Yang menjadi cacat demokrasi di era orde baru adalah belum adanya batasan periode waktu berkuasa untuk Presiden/Wakil Presiden, serta dijalankannya dwi fungsi ABRI yang berdampak pada dikaryakannya pejabat militer aktif sebagai pejabat kepala daerah. Situasi bisa dikatakan demokrasi belum sepenuhnya yang dijalankan sesuai kaidah.
Era pasca reformasi menjadi titik balik politik elektoral di level daerah ketika amandemen konstitusi mengamanatkan Presiden dipilih langsung oleh rakyat, maka Pemilihan Presiden (Pilpres) tahun 2004 menjadi momentum pelaksanaannya.
Argumentasi yang dipakai adalah dipilih langsung oleh rakyat. Klaim legitimasi ini menimbulkan perbenturan satu sama lain. Tak heran jika ada program kerja pemerintah di level pusat berbeda dengan level provinsi, demikian pula halnya dengan level provinsi yang berbenturan dengan level Kabupaten/Kota.

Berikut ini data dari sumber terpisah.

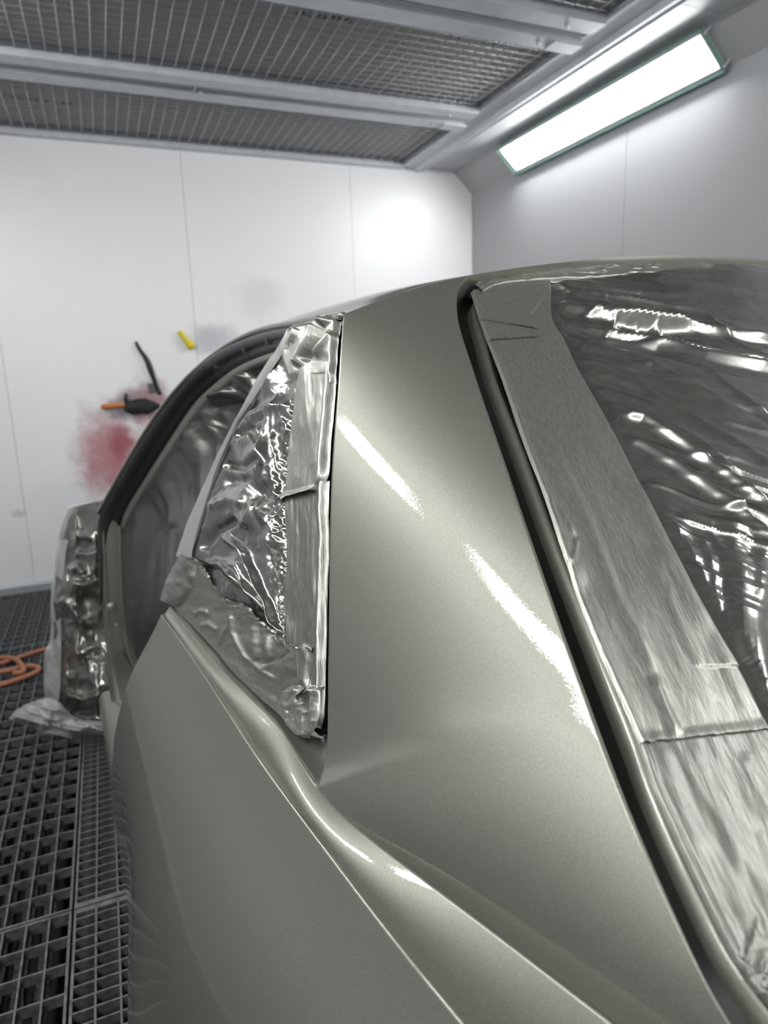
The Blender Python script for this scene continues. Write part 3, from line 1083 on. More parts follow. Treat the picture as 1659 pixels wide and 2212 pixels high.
def strip_px(A, B, n, m, plane, hfun, ext=0.):
    """sheet between two pixel outlines on a window plane, with height function hfun(px,py,u,v)"""
    a = polyres(A, n) if len(A) < 3 else resample(np.array(A, float), n)
    b = polyres(B, n) if len(B) < 3 else resample(np.array(B, float), n)
    u = np.linspace(0, 1, m)
    X = a[:, None, 0] * (1 - u) + b[:, None, 0] * u
    Y = a[:, None, 1] * (1 - u) + b[:, None, 1] * u
    U = np.broadcast_to(u, X.shape); V = np.broadcast_to(np.linspace(0, 1, n)[:, None], X.shape)
    return plane(X, Y, hfun(X, Y, U, V))


def side_film():
    A = [(640, 712), (622, 752), (585, 815), (550, 870), (519, 915), (492, 970), (470, 1022), (452, 1080), (437, 1130), (425, 1165), (415, 1206), (440, 1250), (500, 1315), (570, 1370), (630, 1400)]
    B = [(700, 720), (672, 783), (658, 856), (648, 913), (640, 993), (636, 1051), (632, 1092), (632, 1150), (631, 1200), (630, 1240), (630, 1283), (630, 1320), (630, 1350), (630, 1380), (632, 1402)]

    def h(x, y, u, v):
        e = sstep(0, .06, u) * sstep(0, .04, 1 - u)
        r = .004 + .009 * fbm(x / 70, y / 90, 3, 2) + .0018 * ridge(x / 45, y / 70, 8, 2)
        big = [([(530, 905), (590, 880), (640, 880)], 10, .008), ([(560, 910), (572, 960), (590, 1010), (580, 1060)], 8, .010),
               ([(470, 1150), (530, 1190), (570, 1260), (600, 1330), (622, 1375)], 6, .012), ([(440, 1215), (490, 1222), (520, 1250), (560, 1290), (610, 1350)], 7, .010),
               ([(430, 1190), (470, 1145), (520, 1120)], 9, -.010), ([(480, 1040), (540, 1040), (590, 1090)], 14, -.010), ([(475, 1000), (530, 1010), (580, 985)], 9, -.009),
               ([(505, 945), (540, 925), (570, 960)], 8, -.010), ([(530, 1150), (560, 1100), (590, 1130), (600, 1200)], 18, .012), ([(450, 1100), (500, 1080), (540, 1090)], 12, .008),
               ([(575, 1000), (560, 1080), (580, 1160), (600, 1240)], 9, -.008), ([(585, 870), (582, 960), (575, 1020)], 5, .006), ([(605, 930), (600, 1010), (610, 1090)], 6, .008)]
        for p, w, a in big: r = r + fold(x, y, p, w, a)
        sharp = [([(480, 1140), (545, 1200), (585, 1290), (628, 1385)], 6, .005), ([(575, 900), (578, 980), (560, 1040), (572, 1130), (600, 1230)], 7, .006),
                 ([(455, 1205), (520, 1225), (560, 1300), (600, 1350)], 5, .004), ([(605, 850), (600, 940), (612, 1030)], 5, .006)]
        for p, w, a in sharp: r = r + crease(x, y, p, w, a)
        # puckered band along the tape
        dt = (1 - u) * (658 - 425) * .6
        pk = sstep(46, 8, dt) * sstep(760, 800, y)
        r = r + pk * (.005 * ridge(x / 17 + y / 60, y / 24 - x / 40, 14, 2) + .0016 * ridge(x / 9, y / 14, 19, 2))
        r = r + .0008 * ridge(x / 18 + fbm(x / 30, y / 30, 2) * 1.2, y / 22, 23, 2) * (1 - pk)
        return r * (.25 + .75 * e) * 1.0
    P = strip_px(A, B, 330, 170, winp, h)
    sub(Geo().grid(P), 'film', film_m, wm, smooth=True)


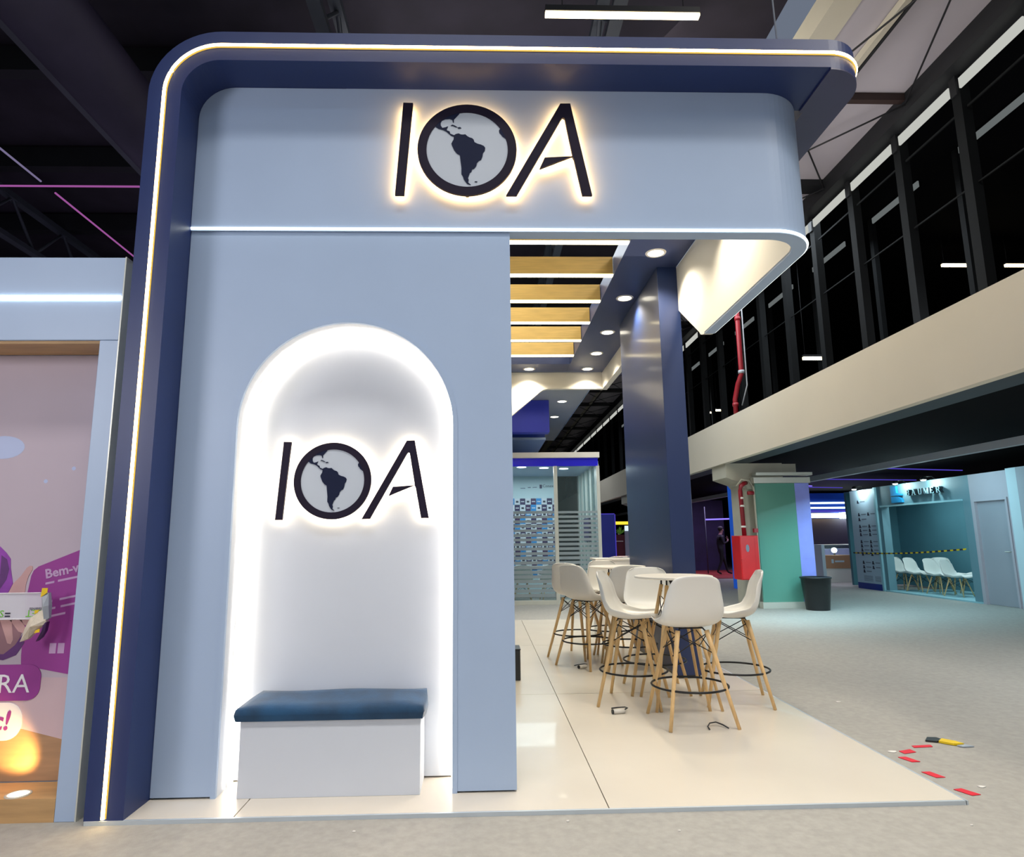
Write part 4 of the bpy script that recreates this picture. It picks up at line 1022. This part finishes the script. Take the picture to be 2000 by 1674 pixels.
def person():
    bm_ = bmesh.new(); sk = bm_.verts.layers.skin.verify()
    V = {}
    J = dict(pel=(0, 0, 0.95, .135, .10), waist=(0, 0.0, 1.08, .125, .09), chest=(0.01, 0.0, 1.28, .155, .105), shc=(0.0, 0, 1.42, .11, .085), neck=(0.03, 0, 1.50, .055, .055), head0=(0.055, 0, 1.58, .072, .07), head1=(0.06, 0, 1.68, .085, .08), head2=(0.05, 0, 1.75, .06, .06),
             lsh=(0.0, 0.17, 1.40, .06, .06), lel=(-0.03, 0.22, 1.13, .042, .042), lwr=(0.08, 0.20, 0.90, .03, .03), lha=(0.12, 0.19, 0.82, .035, .02),
             rsh=(0.02, -0.17, 1.40, .06, .06), rel=(0.04, -0.22, 1.14, .042, .042), rwr=(0.22, -0.17, 1.22, .03, .03), rha=(0.26, -0.12, 1.33, .035, .022),
             lhi=(0.0, 0.09, 0.88, .09, .09), lkn=(0.16, 0.09, 0.50, .058, .058), lan=(0.26, 0.09, 0.09, .036, .036), lto=(0.42, 0.09, 0.04, .035, .03),
             rhi=(0.0, -0.09, 0.88, .09, .09), rkn=(-0.03, -0.09, 0.49, .058, .058), ran=(-0.20, -0.09, 0.11, .036, .036), rto=(-0.05, -0.09, 0.035, .035, .03))
    for k_, (x, y_, z, a, b_) in J.items():
        v = bm_.verts.new((x, y_, z)); v[sk].radius = (a, b_); V[k_] = v
        if k_ == 'pel': v[sk].use_root = True
    for a, b_ in (('pel', 'waist'), ('waist', 'chest'), ('chest', 'shc'), ('shc', 'neck'), ('neck', 'head0'), ('head0', 'head1'), ('head1', 'head2'), ('shc', 'lsh'), ('lsh', 'lel'), ('lel', 'lwr'), ('lwr', 'lha'),
                  ('shc', 'rsh'), ('rsh', 'rel'), ('rel', 'rwr'), ('rwr', 'rha'), ('pel', 'lhi'), ('lhi', 'lkn'), ('lkn', 'lan'), ('lan', 'lto'), ('pel', 'rhi'), ('rhi', 'rkn'), ('rkn', 'ran'), ('ran', 'rto')):
        bm_.edges.new((V[a], V[b_]))
    me = bpy.data.meshes.new('p'); bm_.to_mesh(me); bm_.free()
    o = bpy.data.objects.new('p', me); link(o)
    o.modifiers.new('s', 'SKIN'); ss = o.modifiers.new('ss', 'SUBSURF'); ss.levels = 2; ss.render_levels = 2
    bpy.context.view_layer.update()
    m2 = bpy.data.meshes.new_from_object(o.evaluated_get(bpy.context.evaluated_depsgraph_get()))
    bpy.data.objects.remove(o)
    m2.materials.clear()
    m2.materials.append(CLOTHD); m2.materials.append(SKIN)
    for p in m2.polygons:
        p.use_smooth = True
        c_ = p.center
        skin = c_.z > 1.49 or (c_.x > 0.20 and c_.y < 0 and 1.24 < c_.z < 1.42) or (0.80 < c_.z < 0.90 and c_.y > 0.15)
        p.material_index = 1 if skin else 0
    t = thing('person', (0, 0, 0), 'person in dark clothes walking on the far red carpet, hand raised to head', 'person')
    b = bpy.data.objects.new('body', m2); link(b); b.parent = t
    ORG[b.name] = Vector((0, 0, 0))
    MB().lathe([(0.02, 0.10), (0.075, 0.085), (0.098, 0.03), (0.09, -0.03), (0.06, -0.07)], (0.035, 0, 1.70), 16).build('hair', HAIR, t)
    mb = MB()
    for k_ in range(4): mb.tube([(0.255, -0.135 + 0.018 * k_, 1.33), (0.25, -0.125 + 0.018 * k_, 1.385), (0.225, -0.115 + 0.014 * k_, 1.43 - 0.006 * abs(k_ - 1.5))], 0.009, 6)
    mb.tube([(0.25, -0.10, 1.31), (0.22, -0.075, 1.35), (0.20, -0.07, 1.38)], 0.010, 6)
    for k_ in range(4): mb.tube([(0.115, 0.165 + 0.018 * k_, 0.81), (0.13, 0.165 + 0.018 * k_, 0.77), (0.125, 0.167 + 0.018 * k_, 0.735)], 0.009, 6)
    mb.tube([(0.12, 0.15, 0.83), (0.15, 0.14, 0.79)], 0.010, 6)
    mb.build('fingers', SKIN, t)
    MB().tube([(0.135, 0, 1.665), (0.158, 0, 1.645)], 0.012, 8).build('nose', SKIN, t)
    MB().tube([(0.105, -0.075, 1.67), (0.09, -0.082, 1.66)], 0.02, 8).tube([(0.06, 0.078, 1.67), (0.055, 0.084, 1.65)], 0.02, 8).build('ear', SKIN, t)
    return t


pn = person(); pn.location = (8.95, 24.6, 0.02)

# ================================================================== TEAL BOOTH (right)
tb = thing('teal_exhibition_booth', (11, 15.2, 0), 'teal-grey booth with name sign and recessed seating area', 'booth')
X0 = 10.3
MB().prism([(13.44, 0.0), (13.66, 0.0), (13.66, 2.16), (16.56, 2.16), (16.56, 0.0), (16.75, 0.0), (16.75, 2.665), (13.44, 2.665)], X0, X0 + 0.2, 'x').build('front_frame', TEAL, tb)
bx('opening_ledge', SHELFT, X0 - 0.04, X0, 13.66, 16.56, 2.13, 2.17, tb)
bx('platform', SHELFT, X0 - 0.03, 12.0, 13.44, 16.75, 0.0, 0.03, tb)
bx('back_wall', TEALD, 11.95, 12.05, 13.44, 18.6, 0.03, 2.66, tb)
bx('end_wall', TEALD, 10.5, 11.95, 18.5, 18.6, 0.03, 2.66, tb)
bx('end_wall', TEALD, 10.5, 11.95, 13.44, 13.54, 0.03, 2.66, tb)
bx('roof_board', TEALD, 10.5, 11.95, 13.54, 18.5, 2.62, 2.66, tb)
l = bpy.data.lights.new('booth_lamp', 'AREA'); l.size = 1.0; l.size_y = 3; l.shape = 'RECTANGLE'; l.energy = 46; l.color = (0.7, 0.95, 1.0)
lo = bpy.data.objects.new('booth_lamp', l); link(lo); lo.location = (10.9, 15.2, 2.58)

sg = thing('booth_name_sign', (X0, 14.8, 2.3), 'raised pale letters spelling a name over the teal booth', 'sign')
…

Dinamika dan sikap politik Pemilihan Presiden (Pilpres) dan Pemilihan Legislatif (Pileg) tidak selalu berjalan paralel dengan dinamika daerah meskipun satu parpol tidak berkoalisi dengan parpol lain di Pemilihan Legislatif (Pileg). Akan tetapi, peluang koalisi terbuka pada Pemilihan Kepala Daerah (Pilkada). Ketidak-adanya haluan negara dalam proses pembangunan nasional kerap kali menimbulkan ketimpangan dalam rezim yang memerintah. Seringkali antara satu rezim dengan yang lainnya tidak berkesinambungan dan saling menegasikan.
Demikian pula halnya dengan kolaborasi antara pusat dan daerah, yang kerap terkendala karena visi-misi yang berbeda antar-level pimpinan.